SHORT EXERCISE:
Reproduce the data exactly and drop any pictures it holds.
□ □ □ □ □ □ □
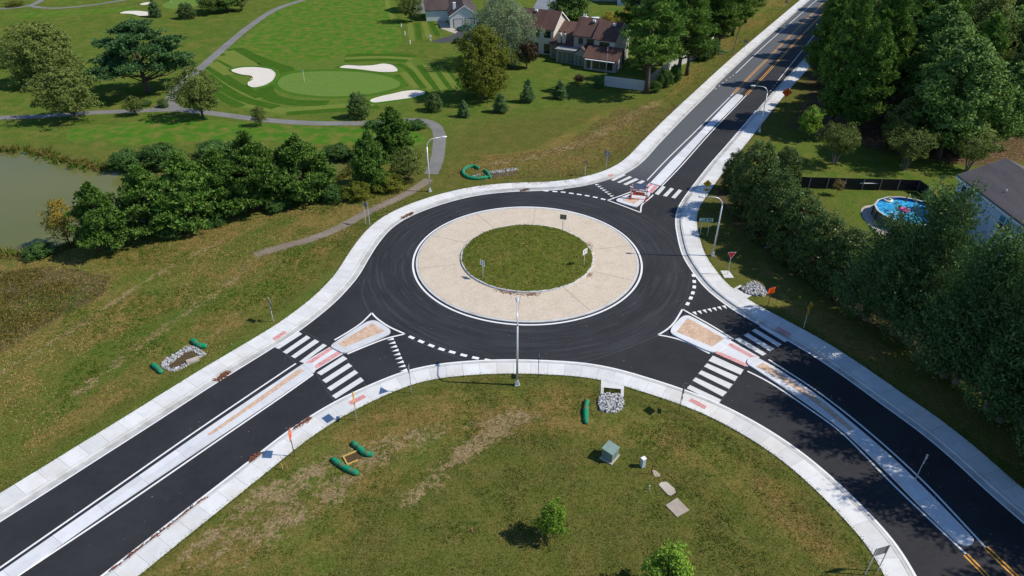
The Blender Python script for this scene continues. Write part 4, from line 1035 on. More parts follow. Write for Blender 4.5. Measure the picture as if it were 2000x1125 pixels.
decid('oak', 'olive', 305, 11.8, 12.6, 760, 40, .66, .33, prof=lambda t: max(.3, math.sin(math.pi * min(1, .22 + t * .72)) ** .55), h0=.10, lob=.26, drop=.5)
decid('willow', 'grey', 309, 14.5, 15.0, 760, 46, .75, .33, prof=rnd, h0=.06, lob=.25, drop=1.0, width=.35)
decid('purple', 'purple', 313, 4.6, 4.0, 200, 36, .4, .22, prof=rnd, h0=.2)
decid('rust', 'rust', 317, 2.3, 1.7, 90, 26, .2, .12, prof=rnd, h0=.35, limbs=9, r0=.02)
decid('gold', 'gold', 321, 5.0, 4.6, 150, 26, .45, .22, prof=rnd, h0=.2, lob=.4)
decid('goldbush', 'autumn', 325, 3.0, 4.2, 200, 34, .4, .2, prof=oval, h0=.03, lob=.3)
for s in range(3):      # leyland cypress: feathery upswept sprays
    c, rs = crown_clumps(400 + s, lambda t: max(.10, (1 - t) ** .66 * min(1, .55 + t * 3)), 860, 1.0, 12.7, 3.2, .42, .42)
    base = np.repeat(c, 24, 0); n_ = len(base); dirv = c.copy(); dirv[:, 2] = 1.1 * np.hypot(c[:, 0], c[:, 1]); dirv /= np.linalg.norm(dirv, axis=1)[:, None] + 1e-6
    dd = np.repeat(dirv, 24, 0); u = rs.uniform(-.8, 1.15, n_)[:, None]; pos = base + dd * u + rs.normal(0, .15, (n_, 3)) * (1.15 - u * .6)
    ax = dd + rs.normal(0, .45, (n_, 3)); ax /= np.linalg.norm(ax, axis=1)[:, None]; wv = np.cross(ax, rs.normal(size=(n_, 3))); wv /= np.linalg.norm(wv, axis=1)[:, None]; L_ = rs.uniform(.14, .30, n_)[:, None]
    V = np.stack([pos - ax * L_ * .5, pos + wv * L_ * .24, pos + ax * L_ * .5, pos - wv * L_ * .24], 1).reshape(-1, 3)
    proto('cypress', leaf_mesh('crown', V, np.repeat(rs.uniform(0, 1, len(c)), 24) * .55 + rs.uniform(0, .45, n_), LM['cypress']), make_trunk('trunk', M['bark_grey'], 12.4, .2, c, rs, 60, .97, .12, .12), 12.9, 6.8)

def tree(key, base, h, w, label, name, group=None, var=None, cat='tree', rz=None, world=None):
    v = PROTO[key]; cme, tme, h0, w0 = v[(random.randrange(len(v)) if var is None else var % len(v))]
    p = G(base[0], base[1], GRASS_Z) if world is None else Vector((*world, GRASS_Z))
    r = empty(name, p, random.uniform(0, 6.28) if rz is None else rz, (w / w0, w / w0, h / h0)); tag(r, label, cat, group)
    link(bpy.data.objects.new('trunk', tme), r); link(bpy.data.objects.new('crown', cme), r)
    return r

def T(key, base, ytop, wpx, label, name, cat='tree', var=None, rz=None, group=None, adj=1.0, crown=False):
    if crown: base = (1000 + (base[0] - 1000) / (1 + .5 * (base[1] - ytop) / (2600 - base[1])), base[1])     # lens leans uprights outwards
    h = height_at(base, ytop); w = wpx / px_m(base)
    return tree(key, base, h * adj, w, label, name, group, var, cat, rz)

# golf course trees
T('oak', (80, 163), 42, 132, 'big dense olive tree near the upper left edge', 'shade_tree', crown=True)
T('decid', (-14, 140), 78, 75, 'tree cut by the left edge beside the big olive tree', 'shade_tree')
T('olive', (150, 234), 130, 118, 'round tree with some orange leaves on the cart path', 'shade_tree', var=0)
T('wpine', (290, 182), 40, 172, 'tall open pine with flat tiers and a leaning dark trunk', 'pine_tree', rz=2.6)
T('olive', (397, 231), 130, 88, 'olive tree standing right of the cart path fork', 'shade_tree', var=1)
T('olive', (267, 225), 187, 36, 'small sapling on the cart path left of the fork', 'sapling')
T('shrub', (320, 209), 191, 22, 'small round shrub inside the cart path fork', 'round_shrub', 'shrub')
T('bush', (285, 207), 196, 24, 'low shrub behind the small sapling', 'round_shrub', 'shrub')
T('olive', (510, 246), 207, 30, 'thin sapling below the striped rough', 'sapling')
T('cedar', (305, 33), -2, 28, 'cone-shaped dark evergreen by the small far bunker', 'evergreen')
T('shrub', (367, 36), 4, 34, 'dark round evergreen right of the far green', 'evergreen', 'shrub')
T('decid', (420, 26), -25, 64, 'leafy tree at the top edge above the fairway path', 'shade_tree')
T('forest', (445, 22), -40, 60, 'taller tree at the top edge behind the leafy one', 'shade_tree')
T('olive', (473, 21), -25, 40, 'pale-trunked tree at the top edge over golden grass', 'shade_tree')
T('olive', (803, 43), -22, 46, 'single tree on the lawn left of the white house', 'shade_tree')
T('shrub', (703, 230), 178, 44, 'dark round shrub by the bunker below the green', 'round_shrub', 'shrub', 0)
T('shrub', (848, 216), 181, 36, 'dark shrub in the shade left of the maple', 'round_shrub', 'shrub', 1)
T('cedar', (906, 228), 196, 28, 'small upright evergreen below the maple', 'evergreen', var=0)
T('cedar', (978, 219), 181, 36, 'loose evergreen right of the maple trunk', 'evergreen', var=1)
T('cedar', (1031, 199), 154, 34, 'upright evergreen on the townhouse lawn', 'evergreen', var=0)
T('cedar', (1094, 192), 156, 34, 'shaded evergreen on the townhouse lawn near the white fence', 'evergreen', var=1)
T('purple', (1130, 163), 145, 20, 'low reddish round shrub on the townhouse lawn', 'round_shrub', 'shrub')
T('maple', (945, 192), 47, 112, 'large maple turning yellow in front of the driveway', 'maple_tree')
T('willow', (982, 128), -18, 138, 'big grey-green tree behind the maple', 'shade_tree')
T('purple', (1029, 133), 74, 38, 'small purple-leaved tree by the townhouses', 'purple_tree')
T('forest', (1113, 58), -30, 74, 'dark round tree behind the townhouse roofs', 'shade_tree')
T('gold', (1187, 52), 22, 30, 'yellowing bush behind the right townhouse roof', 'shade_tree')
T('gold', (1215, 58), 20, 36, 'yellowing small tree beside the pines behind the roof', 'shade_tree')
T('shrub', (894, 84), 72, 18, 'dark clipped shrub beside the driveway', 'round_shrub', 'shrub')
T('goldbush', (30, 12), 2, 34, 'brown grassy clump beside the far cart path', 'round_shrub', 'shrub')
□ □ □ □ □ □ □
ANSWER FOR THE TASK:
The Blender Python script for this scene continues. Write part 4, from line 1035 on. More parts follow. Write for Blender 4.5. Measure the picture as if it were 2000x1125 pixels.
decid('oak', 'olive', 305, 11.8, 12.6, 760, 40, .66, .33, prof=lambda t: max(.3, math.sin(math.pi * min(1, .22 + t * .72)) ** .55), h0=.10, lob=.26, drop=.5)
decid('willow', 'grey', 309, 14.5, 15.0, 760, 46, .75, .33, prof=rnd, h0=.06, lob=.25, drop=1.0, width=.35)
decid('purple', 'purple', 313, 4.6, 4.0, 200, 36, .4, .22, prof=rnd, h0=.2)
decid('rust', 'rust', 317, 2.3, 1.7, 90, 26, .2, .12, prof=rnd, h0=.35, limbs=9, r0=.02)
decid('gold', 'gold', 321, 5.0, 4.6, 150, 26, .45, .22, prof=rnd, h0=.2, lob=.4)
decid('goldbush', 'autumn', 325, 3.0, 4.2, 200, 34, .4, .2, prof=oval, h0=.03, lob=.3)
for s in range(3):      # leyland cypress: feathery upswept sprays
    c, rs = crown_clumps(400 + s, lambda t: max(.10, (1 - t) ** .66 * min(1, .55 + t * 3)), 860, 1.0, 12.7, 3.2, .42, .42)
    base = np.repeat(c, 24, 0); n_ = len(base); dirv = c.copy(); dirv[:, 2] = 1.1 * np.hypot(c[:, 0], c[:, 1]); dirv /= np.linalg.norm(dirv, axis=1)[:, None] + 1e-6
    dd = np.repeat(dirv, 24, 0); u = rs.uniform(-.8, 1.15, n_)[:, None]; pos = base + dd * u + rs.normal(0, .15, (n_, 3)) * (1.15 - u * .6)
    ax = dd + rs.normal(0, .45, (n_, 3)); ax /= np.linalg.norm(ax, axis=1)[:, None]; wv = np.cross(ax, rs.normal(size=(n_, 3))); wv /= np.linalg.norm(wv, axis=1)[:, None]; L_ = rs.uniform(.14, .30, n_)[:, None]
    V = np.stack([pos - ax * L_ * .5, pos + wv * L_ * .24, pos + ax * L_ * .5, pos - wv * L_ * .24], 1).reshape(-1, 3)
    proto('cypress', leaf_mesh('crown', V, np.repeat(rs.uniform(0, 1, len(c)), 24) * .55 + rs.uniform(0, .45, n_), LM['cypress']), make_trunk('trunk', M['bark_grey'], 12.4, .2, c, rs, 60, .97, .12, .12), 12.9, 6.8)

def tree(key, base, h, w, label, name, group=None, var=None, cat='tree', rz=None, world=None):
    v = PROTO[key]; cme, tme, h0, w0 = v[(random.randrange(len(v)) if var is None else var % len(v))]
    p = G(base[0], base[1], GRASS_Z) if world is None else Vector((*world, GRASS_Z))
    r = empty(name, p, random.uniform(0, 6.28) if rz is None else rz, (w / w0, w / w0, h / h0)); tag(r, label, cat, group)
    link(bpy.data.objects.new('trunk', tme), r); link(bpy.data.objects.new('crown', cme), r)
    return r

def T(key, base, ytop, wpx, label, name, cat='tree', var=None, rz=None, group=None, adj=1.0, crown=False):
    if crown: base = (1000 + (base[0] - 1000) / (1 + .5 * (base[1] - ytop) / (2600 - base[1])), base[1])     # lens leans uprights outwards
    h = height_at(base, ytop); w = wpx / px_m(base)
    return tree(key, base, h * adj, w, label, name, group, var, cat, rz)

# golf course trees
T('oak', (80, 163), 42, 132, 'big dense olive tree near the upper left edge', 'shade_tree', crown=True)
T('decid', (-14, 140), 78, 75, 'tree cut by the left edge beside the big olive tree', 'shade_tree')
T('olive', (150, 234), 130, 118, 'round tree with some orange leaves on the cart path', 'shade_tree', var=0)
T('wpine', (290, 182), 40, 172, 'tall open pine with flat tiers and a leaning dark trunk', 'pine_tree', rz=2.6)
T('olive', (397, 231), 130, 88, 'olive tree standing right of the cart path fork', 'shade_tree', var=1)
T('olive', (267, 225), 187, 36, 'small sapling on the cart path left of the fork', 'sapling')
T('shrub', (320, 209), 191, 22, 'small round shrub inside the cart path fork', 'round_shrub', 'shrub')
T('bush', (285, 207), 196, 24, 'low shrub behind the small sapling', 'round_shrub', 'shrub')
T('olive', (510, 246), 207, 30, 'thin sapling below the striped rough', 'sapling')
T('cedar', (305, 33), -2, 28, 'cone-shaped dark evergreen by the small far bunker', 'evergreen')
T('shrub', (367, 36), 4, 34, 'dark round evergreen right of the far green', 'evergreen', 'shrub')
T('decid', (420, 26), -25, 64, 'leafy tree at the top edge above the fairway path', 'shade_tree')
T('forest', (445, 22), -40, 60, 'taller tree at the top edge behind the leafy one', 'shade_tree')
T('olive', (473, 21), -25, 40, 'pale-trunked tree at the top edge over golden grass', 'shade_tree')
T('olive', (803, 43), -22, 46, 'single tree on the lawn left of the white house', 'shade_tree')
T('shrub', (703, 230), 178, 44, 'dark round shrub by the bunker below the green', 'round_shrub', 'shrub', 0)
T('shrub', (848, 216), 181, 36, 'dark shrub in the shade left of the maple', 'round_shrub', 'shrub', 1)
T('cedar', (906, 228), 196, 28, 'small upright evergreen below the maple', 'evergreen', var=0)
T('cedar', (978, 219), 181, 36, 'loose evergreen right of the maple trunk', 'evergreen', var=1)
T('cedar', (1031, 199), 154, 34, 'upright evergreen on the townhouse lawn', 'evergreen', var=0)
T('cedar', (1094, 192), 156, 34, 'shaded evergreen on the townhouse lawn near the white fence', 'evergreen', var=1)
T('purple', (1130, 163), 145, 20, 'low reddish round shrub on the townhouse lawn', 'round_shrub', 'shrub')
T('maple', (945, 192), 47, 112, 'large maple turning yellow in front of the driveway', 'maple_tree')
T('willow', (982, 128), -18, 138, 'big grey-green tree behind the maple', 'shade_tree')
T('purple', (1029, 133), 74, 38, 'small purple-leaved tree by the townhouses', 'purple_tree')
T('forest', (1113, 58), -30, 74, 'dark round tree behind the townhouse roofs', 'shade_tree')
T('gold', (1187, 52), 22, 30, 'yellowing bush behind the right townhouse roof', 'shade_tree')
T('gold', (1215, 58), 20, 36, 'yellowing small tree beside the pines behind the roof', 'shade_tree')
T('shrub', (894, 84), 72, 18, 'dark clipped shrub beside the driveway', 'round_shrub', 'shrub')
T('goldbush', (30, 12), 2, 34, 'brown grassy clump beside the far cart path', 'round_shrub', 'shrub')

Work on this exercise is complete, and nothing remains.